GOAL:
Every line below is to be quoted exactly, with nothing added or dropped.

RECORDED DATA:

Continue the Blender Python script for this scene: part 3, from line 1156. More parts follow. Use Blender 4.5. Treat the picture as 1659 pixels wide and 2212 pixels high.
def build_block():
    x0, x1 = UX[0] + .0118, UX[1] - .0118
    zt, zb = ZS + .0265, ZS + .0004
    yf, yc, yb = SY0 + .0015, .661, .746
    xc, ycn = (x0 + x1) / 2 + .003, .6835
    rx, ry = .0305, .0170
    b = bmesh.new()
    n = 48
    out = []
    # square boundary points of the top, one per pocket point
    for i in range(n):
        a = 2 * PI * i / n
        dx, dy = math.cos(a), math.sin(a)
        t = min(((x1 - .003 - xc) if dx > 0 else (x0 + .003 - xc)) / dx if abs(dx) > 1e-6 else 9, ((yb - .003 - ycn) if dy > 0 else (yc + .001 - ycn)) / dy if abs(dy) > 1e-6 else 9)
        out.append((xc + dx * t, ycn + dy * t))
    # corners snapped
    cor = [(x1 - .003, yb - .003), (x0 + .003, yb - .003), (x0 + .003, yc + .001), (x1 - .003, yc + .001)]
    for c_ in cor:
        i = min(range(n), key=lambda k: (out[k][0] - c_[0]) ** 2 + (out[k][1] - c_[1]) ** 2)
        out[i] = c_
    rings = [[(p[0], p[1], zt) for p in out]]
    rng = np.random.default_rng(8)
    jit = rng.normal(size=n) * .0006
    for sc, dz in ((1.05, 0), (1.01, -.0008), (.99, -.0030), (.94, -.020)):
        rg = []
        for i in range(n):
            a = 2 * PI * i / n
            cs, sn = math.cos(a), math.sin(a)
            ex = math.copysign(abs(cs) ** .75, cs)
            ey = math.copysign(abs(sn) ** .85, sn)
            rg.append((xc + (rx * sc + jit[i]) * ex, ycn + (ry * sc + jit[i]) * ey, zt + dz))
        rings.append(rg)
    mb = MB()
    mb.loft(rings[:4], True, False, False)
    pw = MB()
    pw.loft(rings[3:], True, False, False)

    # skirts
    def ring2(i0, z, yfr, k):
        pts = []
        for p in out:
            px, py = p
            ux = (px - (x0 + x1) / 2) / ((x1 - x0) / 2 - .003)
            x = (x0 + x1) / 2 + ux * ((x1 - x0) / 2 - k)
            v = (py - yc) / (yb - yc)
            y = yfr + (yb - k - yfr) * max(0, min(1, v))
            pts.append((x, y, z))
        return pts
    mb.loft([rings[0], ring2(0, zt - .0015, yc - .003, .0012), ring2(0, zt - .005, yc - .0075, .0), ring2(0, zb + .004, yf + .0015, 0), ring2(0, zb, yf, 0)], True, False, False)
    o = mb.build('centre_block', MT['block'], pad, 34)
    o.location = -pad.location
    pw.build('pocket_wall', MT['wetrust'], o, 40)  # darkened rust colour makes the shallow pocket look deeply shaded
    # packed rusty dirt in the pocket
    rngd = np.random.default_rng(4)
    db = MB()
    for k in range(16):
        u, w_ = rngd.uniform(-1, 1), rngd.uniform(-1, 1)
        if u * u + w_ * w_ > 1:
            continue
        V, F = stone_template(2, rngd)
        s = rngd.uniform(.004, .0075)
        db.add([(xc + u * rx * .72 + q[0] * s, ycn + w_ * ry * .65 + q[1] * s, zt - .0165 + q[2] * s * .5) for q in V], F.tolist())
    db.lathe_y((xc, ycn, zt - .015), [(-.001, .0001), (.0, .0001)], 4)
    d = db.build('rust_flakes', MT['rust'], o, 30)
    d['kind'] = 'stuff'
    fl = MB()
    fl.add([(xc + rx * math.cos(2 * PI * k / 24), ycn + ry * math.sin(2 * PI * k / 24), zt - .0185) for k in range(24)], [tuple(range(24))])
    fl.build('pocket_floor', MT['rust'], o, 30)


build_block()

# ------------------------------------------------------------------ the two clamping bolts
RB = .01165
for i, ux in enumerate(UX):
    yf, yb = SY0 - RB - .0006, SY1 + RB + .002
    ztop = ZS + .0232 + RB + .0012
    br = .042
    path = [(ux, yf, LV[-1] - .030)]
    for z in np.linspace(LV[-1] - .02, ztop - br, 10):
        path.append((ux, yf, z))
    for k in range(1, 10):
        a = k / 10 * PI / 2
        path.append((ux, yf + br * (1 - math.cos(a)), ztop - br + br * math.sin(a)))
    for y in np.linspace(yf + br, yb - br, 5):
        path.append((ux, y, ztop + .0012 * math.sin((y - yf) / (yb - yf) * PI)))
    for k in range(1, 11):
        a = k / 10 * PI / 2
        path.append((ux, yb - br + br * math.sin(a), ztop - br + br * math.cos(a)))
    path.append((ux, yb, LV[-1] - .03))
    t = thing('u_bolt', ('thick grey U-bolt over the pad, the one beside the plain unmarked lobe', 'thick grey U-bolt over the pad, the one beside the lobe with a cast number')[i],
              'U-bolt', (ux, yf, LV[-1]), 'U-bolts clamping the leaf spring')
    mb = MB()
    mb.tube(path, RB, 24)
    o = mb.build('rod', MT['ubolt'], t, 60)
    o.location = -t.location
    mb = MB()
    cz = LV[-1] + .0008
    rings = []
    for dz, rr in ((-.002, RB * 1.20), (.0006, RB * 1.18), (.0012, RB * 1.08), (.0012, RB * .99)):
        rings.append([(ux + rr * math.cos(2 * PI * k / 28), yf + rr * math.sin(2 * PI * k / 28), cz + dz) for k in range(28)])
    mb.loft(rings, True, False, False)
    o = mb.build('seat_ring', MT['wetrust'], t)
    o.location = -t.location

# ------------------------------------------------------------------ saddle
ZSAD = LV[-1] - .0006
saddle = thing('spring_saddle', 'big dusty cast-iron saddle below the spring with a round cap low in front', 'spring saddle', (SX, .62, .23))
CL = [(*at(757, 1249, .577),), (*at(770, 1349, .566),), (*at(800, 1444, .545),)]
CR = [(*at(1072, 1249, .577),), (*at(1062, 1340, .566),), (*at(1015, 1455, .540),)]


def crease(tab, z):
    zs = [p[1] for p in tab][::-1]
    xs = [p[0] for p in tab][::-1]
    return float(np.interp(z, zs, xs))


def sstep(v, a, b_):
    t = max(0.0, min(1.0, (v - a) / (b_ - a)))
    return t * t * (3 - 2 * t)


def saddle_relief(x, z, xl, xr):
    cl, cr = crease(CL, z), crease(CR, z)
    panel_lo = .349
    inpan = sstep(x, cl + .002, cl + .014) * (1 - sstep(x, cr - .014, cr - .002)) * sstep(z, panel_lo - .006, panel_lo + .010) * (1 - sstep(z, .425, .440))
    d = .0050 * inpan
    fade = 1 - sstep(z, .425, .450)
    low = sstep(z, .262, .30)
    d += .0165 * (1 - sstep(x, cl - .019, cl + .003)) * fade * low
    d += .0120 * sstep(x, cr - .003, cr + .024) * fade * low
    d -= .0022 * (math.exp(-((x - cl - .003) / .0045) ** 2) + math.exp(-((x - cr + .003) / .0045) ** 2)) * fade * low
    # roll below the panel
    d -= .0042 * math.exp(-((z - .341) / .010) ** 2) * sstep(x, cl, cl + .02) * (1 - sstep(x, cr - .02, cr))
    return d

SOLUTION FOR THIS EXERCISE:
Continue the Blender Python script for this scene: part 3, from line 1156. More parts follow. Use Blender 4.5. Treat the picture as 1659 pixels wide and 2212 pixels high.
def build_block():
    x0, x1 = UX[0] + .0118, UX[1] - .0118
    zt, zb = ZS + .0265, ZS + .0004
    yf, yc, yb = SY0 + .0015, .661, .746
    xc, ycn = (x0 + x1) / 2 + .003, .6835
    rx, ry = .0305, .0170
    b = bmesh.new()
    n = 48
    out = []
    # square boundary points of the top, one per pocket point
    for i in range(n):
        a = 2 * PI * i / n
        dx, dy = math.cos(a), math.sin(a)
        t = min(((x1 - .003 - xc) if dx > 0 else (x0 + .003 - xc)) / dx if abs(dx) > 1e-6 else 9, ((yb - .003 - ycn) if dy > 0 else (yc + .001 - ycn)) / dy if abs(dy) > 1e-6 else 9)
        out.append((xc + dx * t, ycn + dy * t))
    # corners snapped
    cor = [(x1 - .003, yb - .003), (x0 + .003, yb - .003), (x0 + .003, yc + .001), (x1 - .003, yc + .001)]
    for c_ in cor:
        i = min(range(n), key=lambda k: (out[k][0] - c_[0]) ** 2 + (out[k][1] - c_[1]) ** 2)
        out[i] = c_
    rings = [[(p[0], p[1], zt) for p in out]]
    rng = np.random.default_rng(8)
    jit = rng.normal(size=n) * .0006
    for sc, dz in ((1.05, 0), (1.01, -.0008), (.99, -.0030), (.94, -.020)):
        rg = []
        for i in range(n):
            a = 2 * PI * i / n
            cs, sn = math.cos(a), math.sin(a)
            ex = math.copysign(abs(cs) ** .75, cs)
            ey = math.copysign(abs(sn) ** .85, sn)
            rg.append((xc + (rx * sc + jit[i]) * ex, ycn + (ry * sc + jit[i]) * ey, zt + dz))
        rings.append(rg)
    mb = MB()
    mb.loft(rings[:4], True, False, False)
    pw = MB()
    pw.loft(rings[3:], True, False, False)

    # skirts
    def ring2(i0, z, yfr, k):
        pts = []
        for p in out:
            px, py = p
            ux = (px - (x0 + x1) / 2) / ((x1 - x0) / 2 - .003)
            x = (x0 + x1) / 2 + ux * ((x1 - x0) / 2 - k)
            v = (py - yc) / (yb - yc)
            y = yfr + (yb - k - yfr) * max(0, min(1, v))
            pts.append((x, y, z))
        return pts
    mb.loft([rings[0], ring2(0, zt - .0015, yc - .003, .0012), ring2(0, zt - .005, yc - .0075, .0), ring2(0, zb + .004, yf + .0015, 0), ring2(0, zb, yf, 0)], True, False, False)
    o = mb.build('centre_block', MT['block'], pad, 34)
    o.location = -pad.location
    pw.build('pocket_wall', MT['wetrust'], o, 40)  # darkened rust colour makes the shallow pocket look deeply shaded
    # packed rusty dirt in the pocket
    rngd = np.random.default_rng(4)
    db = MB()
    for k in range(16):
        u, w_ = rngd.uniform(-1, 1), rngd.uniform(-1, 1)
        if u * u + w_ * w_ > 1:
            continue
        V, F = stone_template(2, rngd)
        s = rngd.uniform(.004, .0075)
        db.add([(xc + u * rx * .72 + q[0] * s, ycn + w_ * ry * .65 + q[1] * s, zt - .0165 + q[2] * s * .5) for q in V], F.tolist())
    db.lathe_y((xc, ycn, zt - .015), [(-.001, .0001), (.0, .0001)], 4)
    d = db.build('rust_flakes', MT['rust'], o, 30)
    d['kind'] = 'stuff'
    fl = MB()
    fl.add([(xc + rx * math.cos(2 * PI * k / 24), ycn + ry * math.sin(2 * PI * k / 24), zt - .0185) for k in range(24)], [tuple(range(24))])
    fl.build('pocket_floor', MT['rust'], o, 30)


build_block()

# ------------------------------------------------------------------ the two clamping bolts
RB = .01165
for i, ux in enumerate(UX):
    yf, yb = SY0 - RB - .0006, SY1 + RB + .002
    ztop = ZS + .0232 + RB + .0012
    br = .042
    path = [(ux, yf, LV[-1] - .030)]
    for z in np.linspace(LV[-1] - .02, ztop - br, 10):
        path.append((ux, yf, z))
    for k in range(1, 10):
        a = k / 10 * PI / 2
        path.append((ux, yf + br * (1 - math.cos(a)), ztop - br + br * math.sin(a)))
    for y in np.linspace(yf + br, yb - br, 5):
        path.append((ux, y, ztop + .0012 * math.sin((y - yf) / (yb - yf) * PI)))
    for k in range(1, 11):
        a = k / 10 * PI / 2
        path.append((ux, yb - br + br * math.sin(a), ztop - br + br * math.cos(a)))
    path.append((ux, yb, LV[-1] - .03))
    t = thing('u_bolt', ('thick grey U-bolt over the pad, the one beside the plain unmarked lobe', 'thick grey U-bolt over the pad, the one beside the lobe with a cast number')[i],
              'U-bolt', (ux, yf, LV[-1]), 'U-bolts clamping the leaf spring')
    mb = MB()
    mb.tube(path, RB, 24)
    o = mb.build('rod', MT['ubolt'], t, 60)
    o.location = -t.location
    mb = MB()
    cz = LV[-1] + .0008
    rings = []
    for dz, rr in ((-.002, RB * 1.20), (.0006, RB * 1.18), (.0012, RB * 1.08), (.0012, RB * .99)):
        rings.append([(ux + rr * math.cos(2 * PI * k / 28), yf + rr * math.sin(2 * PI * k / 28), cz + dz) for k in range(28)])
    mb.loft(rings, True, False, False)
    o = mb.build('seat_ring', MT['wetrust'], t)
    o.location = -t.location

# ------------------------------------------------------------------ saddle
ZSAD = LV[-1] - .0006
saddle = thing('spring_saddle', 'big dusty cast-iron saddle below the spring with a round cap low in front', 'spring saddle', (SX, .62, .23))
CL = [(*at(757, 1249, .577),), (*at(770, 1349, .566),), (*at(800, 1444, .545),)]
CR = [(*at(1072, 1249, .577),), (*at(1062, 1340, .566),), (*at(1015, 1455, .540),)]


def crease(tab, z):
    zs = [p[1] for p in tab][::-1]
    xs = [p[0] for p in tab][::-1]
    return float(np.interp(z, zs, xs))


def sstep(v, a, b_):
    t = max(0.0, min(1.0, (v - a) / (b_ - a)))
    return t * t * (3 - 2 * t)


def saddle_relief(x, z, xl, xr):
    cl, cr = crease(CL, z), crease(CR, z)
    panel_lo = .349
    inpan = sstep(x, cl + .002, cl + .014) * (1 - sstep(x, cr - .014, cr - .002)) * sstep(z, panel_lo - .006, panel_lo + .010) * (1 - sstep(z, .425, .440))
    d = .0050 * inpan
    fade = 1 - sstep(z, .425, .450)
    low = sstep(z, .262, .30)
    d += .0165 * (1 - sstep(x, cl - .019, cl + .003)) * fade * low
    d += .0120 * sstep(x, cr - .003, cr + .024) * fade * low
    d -= .0022 * (math.exp(-((x - cl - .003) / .0045) ** 2) + math.exp(-((x - cr + .003) / .0045) ** 2)) * fade * low
    # roll below the panel
    d -= .0042 * math.exp(-((z - .341) / .010) ** 2) * sstep(x, cl, cl + .02) * (1 - sstep(x, cr - .02, cr))
    return d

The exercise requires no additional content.